According to the Canada Revenue Agency, more than eight million Canadians had a Tax Free Savings Account (TFSA) in 2011. With more than 35 million tax filers last year, many Canadians are choosing not to open a TFSA.
The Canada Tax Act says all investment income is considered taxable. This includes interest earned on savings in bank accounts or in savings bonds. So if you had any savings, you usually received a T5 slip around tax time and the income was included on your tax return.
Introduced in 2009, the TFSA is a tax shelter that allows taxpayers to deposit up to $5,000 per calendar year into an account and they do not need to report the income or dividends earned by the account on their tax return.

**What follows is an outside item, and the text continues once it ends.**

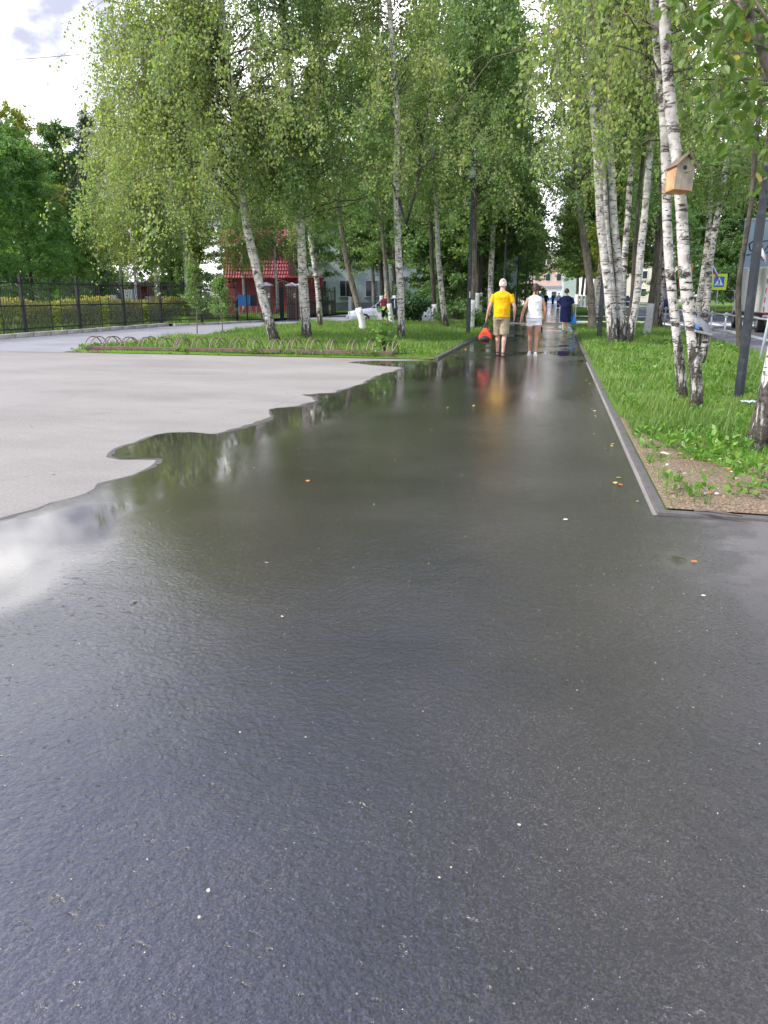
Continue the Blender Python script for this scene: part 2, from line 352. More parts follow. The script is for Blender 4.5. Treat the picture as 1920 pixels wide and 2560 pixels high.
# --- wet dark asphalt; 'water' attribute = standing water film
def wet_mat(name, path=False):
    m, t, o = mat_new(name)
    tcn = node(t, 'ShaderNodeTexCoord'); ob = tcn.outputs['Object']
    big = node(t, 'ShaderNodeTexNoise', {'Vector': ob, 'Scale': .8, 'Detail': 5.0})
    col = ramp(t, big.outputs[0], [(.3, (.018, .0152, .0135)), (.7, (.037, .0315, .028))])
    # fine aggregate; its strong albedo contrast also paints in wet sparkle
    fine = node(t, 'ShaderNodeTexVoronoi', {'Vector': ob, 'Scale': 170.0})
    fg = node(t, 'ShaderNodeTexNoise', {'Vector': ob, 'Scale': 95.0, 'Detail': 7.0, 'Roughness': .85})
    fsum = node(t, 'ShaderNodeMath', {0: fg.outputs[0], 1: 1.6, 2: fine.outputs['Distance']}, operation='MULTIPLY_ADD')
    fc = ramp(t, fsum.outputs[0], [(.45, .45), (.95, 1.0), (1.0, 1.0)])
    fc = node(t, 'ShaderNodeMapRange', {'Value': fsum.outputs[0], 'From Min': .65, 'From Max': 1.75, 'To Min': .1, 'To Max': 2.6}).outputs[0]
    mg = node(t, 'ShaderNodeMixRGB', {0: 1.0, 1: col, 2: fc}, blend_type='MULTIPLY'); col = mg.outputs[0]
    # pale grit and seed specks
    sp = node(t, 'ShaderNodeTexVoronoi', {'Vector': ob, 'Scale': 22.0}, voronoi_dimensions='2D')
    spx = node(t, 'ShaderNodeSeparateXYZ', {0: sp.outputs['Color']})
    rare = ramp(t, spx.outputs[0], [(.86, 0.0), (.87, 1.0)])
    dth = node(t, 'ShaderNodeMath', {0: spx.outputs[1], 1: .055, 2: .008}, operation='MULTIPLY_ADD')
    dot = node(t, 'ShaderNodeMath', {0: sp.outputs['Distance'], 1: dth.outputs[0]}, operation='LESS_THAN')
    sm = node(t, 'ShaderNodeMath', {0: rare, 1: dot.outputs[0]}, operation='MULTIPLY')
    sm2 = node(t, 'ShaderNodeMath', {0: sm.outputs[0], 1: .8}, operation='MULTIPLY')
    ms = node(t, 'ShaderNodeMixRGB', {0: sm2.outputs[0], 1: col, 2: (.30, .29, .24, 1)}); col = ms.outputs[0]
    sdn = node(t, 'ShaderNodeTexNoise', {'Vector': ob, 'Scale': 240.0, 'Detail': 2.0})
    sdm = node(t, 'ShaderNodeMixRGB', {0: .012, 1: ob, 2: sdn.outputs['Color']})
    sg = node(t, 'ShaderNodeTexVoronoi', {'Vector': sdm.outputs[0], 'Scale': 78.0, 'Randomness': 1.0}, voronoi_dimensions='2D')  # grey stones, their pale albedo also standing in for glints
    sgx = node(t, 'ShaderNodeSeparateXYZ', {0: sg.outputs['Color']})
    sth = node(t, 'ShaderNodeMath', {0: sgx.outputs[1], 1: .36}, operation='MULTIPLY')
    sd_ = node(t, 'ShaderNodeMath', {0: sg.outputs['Distance'], 1: sth.outputs[0]}, operation='LESS_THAN')
    sr_ = ramp(t, sgx.outputs[0], [(.62, 0.0), (.70, .06), (1.0, .26)])
    sq_ = node(t, 'ShaderNodeMath', {0: sd_.outputs[0], 1: sr_}, operation='MULTIPLY')
    mst = node(t, 'ShaderNodeMixRGB', {0: sq_.outputs[0], 1: col, 2: (.115, .108, .098, 1)}); col = mst.outputs[0]
    # drying, dusty strip on the right-hand side path (world x > ~1)
    sx = node(t, 'ShaderNodeSeparateXYZ', {0: ob})
    dn = node(t, 'ShaderNodeTexNoise', {'Vector': ob, 'Scale': 2.2, 'Detail': 8.0, 'Roughness': .66})
    # distance right of the line from the kerb corner down to the bottom right
    ln = node(t, 'ShaderNodeMath', {0: sx.outputs[1], 1: -.16, 2: sx.outputs[0]}, operation='MULTIPLY_ADD')
    dd = node(t, 'ShaderNodeMath', {0: dn.outputs[0], 1: 1.5, 2: ln.outputs[0]}, operation='MULTIPLY_ADD')
    dry = ramp(t, node(t, 'ShaderNodeMapRange', {'Value': dd.outputs[0], 'From Min': .62, 'From Max': 1.42}).outputs[0], [(.0, 0.0), (.36, .22), (.55, .40), (.76, .95)])
    yf = node(t, 'ShaderNodeMapRange', {'Value': sx.outputs[1], 'From Min': 3.0, 'From Max': 4.3, 'To Min': .0, 'To Max': 1.0})
    dry = node(t, 'ShaderNodeMath', {0: dry, 1: yf.outputs[0]}, operation='MULTIPLY').outputs[0]
    wat = node(t, 'ShaderNodeAttribute', attribute_name='water')
    if path:
        ps = node(t, 'ShaderNodeMapping', {'Vector': ob, 'Scale': (.55, .42, 1)})
        pn = node(t, 'ShaderNodeTexNoise', {'Vector': ps.outputs[0], 'Scale': 1.1, 'Detail': 4.0, 'Roughness': .55})
        wv = ramp(t, pn.outputs[0], [(.38, .25), (.50, .62), (.58, 1.0)])
        wf = node(t, 'ShaderNodeMath', {0: wv, 1: wat.outputs['Fac']}, operation='MAXIMUM').outputs[0]
        dryf = None
    else:
        wf = wat.outputs['Fac']; dryf = dry
    if dryf is not None:
        md = node(t, 'ShaderNodeMixRGB', {0: dryf, 1: col, 2: (.155, .145, .132, 1)}); col = md.outputs[0]
    rn = node(t, 'ShaderNodeTexNoise', {'Vector': ob, 'Scale': 1.6, 'Detail': 4.0})
    wr = node(t, 'ShaderNodeMath', {0: rn.outputs[0], 1: .22, 2: wf}, operation='MULTIPLY_ADD')
    rough = ramp(t, wr.outputs[0], [(.0, .24), (.35, .16), (.70, .10), (.86, .055), (.97, .03)])
    if dryf is not None:
        mr = node(t, 'ShaderNodeMixRGB', {0: dryf, 1: rough, 2: (.75, .75, .75, 1)}); rough = mr.outputs[0]
    # relief: aggregate, small pits and dimples
    b1 = node(t, 'ShaderNodeTexNoise', {'Vector': ob, 'Scale': 115.0, 'Detail': 4.0, 'Roughness': .7})
    b2 = node(t, 'ShaderNodeTexNoise', {'Vector': ob, 'Scale': 26.0, 'Detail': 5.0, 'Roughness': .65})
    pit = ramp(t, b2.outputs[0], [(.27, .0), (.37, 1.0)])
    b3 = node(t, 'ShaderNodeTexNoise', {'Vector': ob, 'Scale': 5.0, 'Detail': 2.0})
    b4 = node(t, 'ShaderNodeTexNoise', {'Vector': ob, 'Scale': 44.0, 'Detail': 3.0, 'Roughness': .55})
    pw = node(t, 'ShaderNodeMath', {0: pit, 1: .6}, operation='MULTIPLY')
    h0 = node(t, 'ShaderNodeMath', {0: b1.outputs[0], 1: .38, 2: pw.outputs[0]}, operation='MULTIPLY_ADD')
    hh = node(t, 'ShaderNodeMath', {0: b4.outputs[0], 1: .75, 2: h0.outputs[0]}, operation='MULTIPLY_ADD')
    h2 = node(t, 'ShaderNodeMath', {0: b3.outputs[0], 1: 1.3, 2: hh.outputs[0]}, operation='MULTIPLY_ADD')
    bs = ramp(t, wf, [(.0, 1.0), (.55, .62), (.8, .17), (.97, .012)])
    bsm = node(t, 'ShaderNodeMath', {0: bs, 1: 1.0}, operation='MULTIPLY')
    bn = node(t, 'ShaderNodeBump', {'Height': h2.outputs[0], 'Strength': bsm.outputs[0], 'Distance': .0058})
    if dryf is not None:
        sl_ = node(t, 'ShaderNodeMapRange', {'Value': dryf, 'To Min': .5, 'To Max': .10}).outputs[0]
    else: sl_ = .5
    p = node(t, 'ShaderNodeBsdfPrincipled', {'Base Color': col, 'Roughness': rough, 'Specular IOR Level': sl_, 'IOR': 2.15})
    t.links.new(bn.outputs[0], p.inputs['Normal'])
    t.links.new(p.outputs[0], o.inputs[0]); return m
M['wet'] = wet_mat('wet_asphalt'); M['wetpath'] = wet_mat('wet_path_asphalt', True)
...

Canadians who are 18 years of age or older can open a TFSA. The TFSA is different than a Registered Retirement Savings Plan (RRSP). Any contribution to your RRSP is tax deductible. This is not the case for TFSA contributions. But any interest or income earned by your TFSA is tax-free.
You do not need $5,000 to open a TFSA account, and many financial institutions are offering a variety of account types. But if you choose a traditional TFSA account that only earns interest, the initial tax savings may not add up to huge amount. For example, if you deposit $5,000 in a TFSA on January 1 earning 1.5 per cent interest, you would shelter about $75 of interest in the first year.

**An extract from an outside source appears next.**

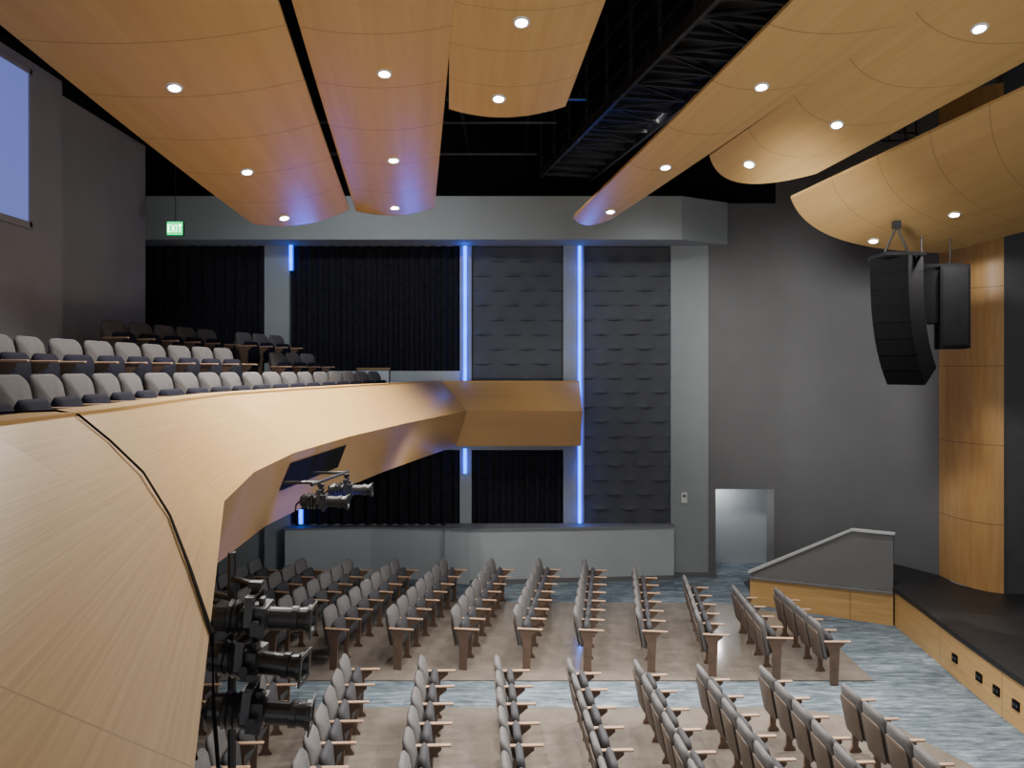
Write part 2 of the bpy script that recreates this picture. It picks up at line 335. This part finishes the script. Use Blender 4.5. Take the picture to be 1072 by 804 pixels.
# ------------------------------------------------------------------ balcony
C=[(.25,-1.0),(-.69,1.67),(-1.29,3.36),(-1.89,5.05),(-2.18,6.5),(-2.27,8.0),(-2.11,9.94),(-1.76,12.2),(-1.38,14.1),(-.95,16.1),(1.47,16.1)]
T=[tuple(p) for p in mitre(C,.7)]
T[0]=(-2.3,-1.2);T[1]=(-2.34,1.8);T[2]=(-2.42,3.5);T[3]=(-2.58,5.1);T[4]=(-2.82,6.6)
Bp=[tuple(p) for p in mitre(C,.3)]
TD=T[:9]+[(T[9][0]-.05,16.3),(T[9][0]+.12,17.05)]
bal=empty('balcony',(0,0,0),label='curving maple faced balcony with raked carpeted tiers',category='balcony')
panels('upper_fascia',C,T,-.865,-.26,M['fascia'],parent=bal,label='bright maple veneer sloping panels')
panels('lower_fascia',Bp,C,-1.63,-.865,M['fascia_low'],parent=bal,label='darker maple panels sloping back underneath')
panels('light_slot',Bp,C,-1.63,-.865,M['black'],s0=5,s1=6,w0=.48,w1=.86,push=.012,parent=bal,label='dark recess for stage lights')
loft('rail_cap',T,[(-.01,-.29),(-.01,-.245),(.26,-.245),(.26,-.29)],M['fascia'],closed=True,parent=bal)
loft('tiers',TD,[(.24,-.27),(.24,-.95),(1.25,-.95),(1.25,-.58),(2.15,-.58),(2.15,-.2),(5.2,-.2)],M['deck'],parent=bal)
poly=[(p[0],p[1],-1.63) for p in Bp]+[(1.47,17.05,-1.63),(-6.6,17.05,-1.63),(-6.6,-1,-1.63)]
mo('soffit',poly,[tuple(range(len(poly)))],M['greydark'],parent=bal)
# ------------------------------------------------------------------ chairs
def rslab(w,h,t,rt,rb,bev,curve,tilt,org):
    out=[]
    def arc(cy,cz,r,a0,a1,n=5):
        for i in range(n+1):
            a=math.radians(a0+(a1-a0)*i/n); out.append((cy+r*math.cos(a),cz+r*math.sin(a)))
    arc(w/2-rb,rb,rb,-90,0); arc(w/2-rt,h-rt,rt,0,90); arc(-w/2+rt,h-rt,rt,90,180); arc(-w/2+rb,rb,rb,180,270)
    n=len(out); vs=[];fs=[]
    R=Matrix.Rotation(tilt,3,'Y')
    for x,s in ((-t/2,bev),(-t/2+bev,0),(t/2-bev,0),(t/2,bev),(t/2+.012,.45*min(w,h))):
        for y,z in out:
            yy=y*(1-2*s/w); zz=h/2+(z-h/2)*(1-2*s/h)
            p=R@V((x+curve*(y/(w/2))**2,yy,zz)); vs.append(p+V(org))
    for j in range(4):
        for i in range(n): fs.append((j*n+i,j*n+(i+1)%n,(j+1)*n+(i+1)%n,(j+1)*n+i))
    fs.append(tuple(range(n))[::-1]); fs.append(tuple(range(4*n,5*n)))
    return vs,fs
def chair_parts(w,both,par,bm_,pm_):
    v,f=rslab(w-.06,.56,.065,.10,.06,.024,.02,-.20,(-.13,0,.33)); mo('backrest',v,f,bm_,parent=par,smooth=True)
    v,f=rslab(w-.10,.44,.02,.07,.05,.006,.02,-.20,(-.18,0,.32)); mo('back_shell',v,f,M['shell'],parent=par,smooth=True,label='brown rear shell')
    v,f=rslab(w-.09,.38,.08,.07,.05,.03,.0,-.10,(-.02,0,.33)); mo('seat',v,f,pm_,parent=par,smooth=True,label='dark folded up seat cushion')
    for s in ([1,-1] if both else [1]):
        y=s*w/2
        pr=[(-.10,0),(.04,0),(.04,.03),(.0,.08),(.02,.5),(.12,.58),(.12,.61),(-.14,.61),(-.14,.58),(-.07,.46),(-.07,.08),(-.10,.03)] if s==1 else [(-.09,0),(.03,0),(.03,.1),(.05,.53),(.12,.59),(.12,.61),(-.14,.61),(-.14,.57),(-.09,.44)]
        n=len(pr); vs=[(x,y-.016,z) for x,z in pr]+[(x,y+.016,z) for x,z in pr]
        mo('side_panel',vs,[tuple(range(n))[::-1],tuple(range(n,2*n))]+[(i,(i+1)%n,(i+1)%n+n,i+n) for i in range(n)],M['standard'],parent=par)
        a,b=boxvf(-.17,.22,y-.026,y+.026,.612,.636)
        o=mo('armrest',a,b,M['arm'],parent=par,label='pale maple armrest')
        bm=o.modifiers.new('b','BEVEL'); bm.width=.01; bm.segments=2
tmpl={}
def chair(loc,ang,w,both,label,group):
    key=(round(w,2),both)
    if key not in tmpl:
        e=empty('theater_chair',loc); bal_=w>.52
        chair_parts(w,both,e,M['seatback_b' if bal_ else 'seatback'],M['seatpad_b' if bal_ else 'seatpad']); tmpl[key]=e
    else:
        src=tmpl[key]; e=src.copy(); COL.objects.link(e)
        for c in src.children:
            k=c.copy(); k.parent=e; COL.objects.link(k)
    e.location=loc; e.rotation_euler=(0,0,ang); tag(e,label,'chair',group=group)
def row(p0,p1,w,label,group,z):
    p0=V(p0);p1=V(p1);d=(p1-p0);n=max(1,int(round(d.length/w))); d.normalize()
    ang=-math.atan2(d.x,d.y)
    for i in range(n):
        c=p0+d*((w+.004)*(i+.5)); chair((c.x,c.y,z),ang,w,i==0,label,group)
LB='grey upholstered folding theater chair on the main floor'
W=.5
RB=[((4.72,11.2),(4.72,13.25)),((3.93,11.35),(4.05,13.5)),((3.03,11.5),(3.38,14.2)),((2.14,11.65),(2.55,14.7)),((1.18,11.7),(1.66,15.2)),((.25,11.75),(.77,15.25)),((-.72,11.75),(-.16,15.25)),((-1.72,11.75),(-1.1,15.25)),((-2.7,11.75),(-2.05,15.25)),((-3.65,11.75),(-2.95,15.3)),((-4.6,11.75),(-3.85,15.3)),((-5.5,11.75),(-4.75,15.3))]
for a,b in RB: row(a,b,W,LB,'rear floor chairs',FZ+.012)
NB=[(4.15,9.2),(3.35,9.75),(2.57,9.8),(1.8,9.95),(.95,10.0),(.02,10.1),(-.96,10.1),(-1.97,10.15),(-2.95,10.15),(-3.9,10.15)]
for x,y in NB: row((x+.17,y-7*W),(x,y),W,'grey upholstered folding chair near the stage aisle' if x>4 else LB,'front floor chairs',FZ+.012)
def walk(off,y0,y1,z,label):
    pl=mitre(TD,off-.7); w=.57
    dist=[0]
    for a,b in zip(pl,pl[1:]): dist.append(dist[-1]+(b-a).length)
    t=w/2; first=True
    while t<dist[-1]:
        for i in range(len(pl)-1):
            if dist[i]<=t<=dist[i+1]:
                d=(pl[i+1]-pl[i]).normalized(); p=pl[i]+d*(t-dist[i]); break
        if y0<=p.y<=y1:
            chair((p.x,p.y,z+.004),-math.atan2(d.x,d.y),w,first,label,'balcony chairs'); first=False
        t+=w+.012
LC='taupe grey folding theater chair with navy seat on the balcony'
walk(1.40,3.6,15.6,-.92,LC)
walk(2.40,4.9,12.3,-.55,LC); walk(2.40,13.3,15.2,-.58,LC)
walk(3.28,10.3,13.0,-.2,'taupe grey folding chair in the back balcony row'); walk(3.28,14.0,15.6,-.2,'taupe grey folding chair in the back balcony row')
walk(4.2,13.2,14.6,-.2,'taupe grey folding chair in the back balcony row')
e=empty('glass_partition',(-2.9,16.1,-.58),label='low clear panel with thin wood rail at the aisle',category='partition')
box('pane',-.33,.33,-.01,.01,.03,.58,M['glass'],parent=e); box('rail',-.35,.35,-.025,.025,.58,.62,M['fascia_low'],parent=e)
for sx in (-.34,.34): box('post',sx-.015,sx+.015,-.02,.02,0,.58,M['steel'],parent=e)
# ------------------------------------------------------------------ ceiling clouds
def cpt(P,u,v):
    FL,FR,NL,NR,sag,rnd,bow=P
    vv=v-rnd*4*u*(1-u)*(1-v)
    a=V(FL).lerp(V(FR),u); b=V(NL).lerp(V(NR),u); p=a.lerp(b,vv)
    p.z-=sag*4*u*(1-u)+bow*4*v*(1-v)
    return p
CL=[
 (((-4.04,12,2.27),(-2.65,12.5,2.6),(-5.5,4,4.2),(-2.0,4,4.37),.05,.02,.10),[(.42,.466),(.41,.23),(.36,.04)]),
 (((-2.62,12.9,2.66),(-1.31,13,2.73),(-1.86,4,4.4),(-.08,4,4.4),.045,.015,.08),[(.53,.477),(.54,.237),(.5,.04)]),
 (((-.78,9.5,3.22),(.66,9.5,3.25),(-.3,4,4.6),(1.5,4,4.6),.04,.025,0),[(.48,.303),(.41,.07)]),
 (((1.03,13,2.57),(1.68,13,2.54),(4.0,4,4.5),(5.85,4,4.5),.04,.02,.05),[(.5,.452),(.57,.234),(.63,.063)]),
 (((2.9,11.3,3.14),(4.35,11,2.80),(5.85,4,4.62),(8.3,5,4.75),.06,.06,.03),[(.42,.47),(.5,.22),(.35,.06)]),
 (((4.35,12,2.67),(7.25,13,1.97),(7.6,6,3.88),(9.8,9.5,2.6),.09,.08,0),[(.6,.27),(.6,.04)]),
]
for P,lights in CL:
    nu,nv=24,40; vs=[];fs=[];uv=[]
    for k in (0,1):
        for j in range(nv+1):
            for i in range(nu+1):
                p=cpt(P,i/nu,j/nv); vs.append(p+V((0,0,.04*k))); uv.append((i/nu,j/nv))
    q=(nu+1)*(nv+1)
    for j in range(nv):
        for i in range(nu):
            a=j*(nu+1)+i; fs.append((a,a+nu+1,a+nu+2,a+1)); fs.append((q+a,q+a+1,q+a+nu+2,q+a+nu+1))
    for j in range(nv):
        a=j*(nu+1); b=a+nu; fs.append((a,q+a,q+a+nu+1,a+nu+1)); fs.append((b,b+nu+1,q+b+nu+1,q+b))
    for i in range(nu):
        a=i; b=nv*(nu+1)+i; fs.append((a,a+1,q+a+1,q+a)); fs.append((b,q+b,q+b+1,b+1))
    cl=mo('ceiling_cloud',vs,fs,M['cloud'],uv=uv,smooth=True,label='curved suspended maple ceiling panel with downlights',category='ceiling panel',group='suspended ceiling panels')
    cl.data.set_sharp_from_angle(angle=math.radians(40))
    for u,v in lights:
        p=cpt(P,u,v); du=cpt(P,u+.02,v)-p; dv=cpt(P,u,v+.02)-p; nrm=du.cross(dv).normalized()
        if nrm.z>0:nrm=-nrm
        e=empty('downlight',p,label='round recessed downlight glowing warm white',category='light',group='ceiling downlights')
        e.rotation_mode='QUATERNION'; e.rotation_quaternion=nrm.to_track_quat('-Z','Y')
        lathe('lens',[(-.008,0.0),(-.008,.06)],M['lamp'],axis='Z',parent=e)
        lathe('trim_ring',[(.0,.062),(-.016,.064),(-.018,.08),(.0,.09)],M['white'],axis='Z',parent=e)
        spot('bulb',(0,0,-.04),(0,0,-1.04),800,(1,.95,.87),114,.9,.07,parent=e)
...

If you have a more aggressive TFSA account, larger returns are also sheltered. However, you cannot claim any TFSA losses on your tax return.
A TFSA provides more flexibility than an RRSP if you need to withdraw money. There is no penalty for withdrawing funds at any time and you do not lose your contribution room. But make sure you understand the rules for contributing. If you withdraw funds from your TFSA, the amount withdrawn is added back to your contribution room, but not until the next year. So if you want to put back amounts you have withdrawn, you must wait until after the end of the year before doing so.
For example, if your TFSA contribution limit is $5,000 for the calendar year and you deposit $5,000 in January and then withdraw $2,000 in June, you cannot contribute any additional funds for the year. You have already contributed your annual $5,000. You have to wait until the next calendar year before you can re-deposit the $2,000. So the contribution room is not lost but you do have to wait to use it again.
Whether you need to open a TFSA depends on your situation. Questions you should ask include:
- Are you expecting your income to increase or decrease in the next year?
- Are you going to be able to contribute the maximum amount to your RRSP?
- Are you planning to buy your first home and take advantage of the Home Buyers Plan?
- Do you need easy access to your money in case of emergencies?
If you have $5,000 or less in a savings account, it may be a good idea to transfer it to a TFSA. This means the money you do earn in interest is tax free and you will not need to claim the income on your tax return.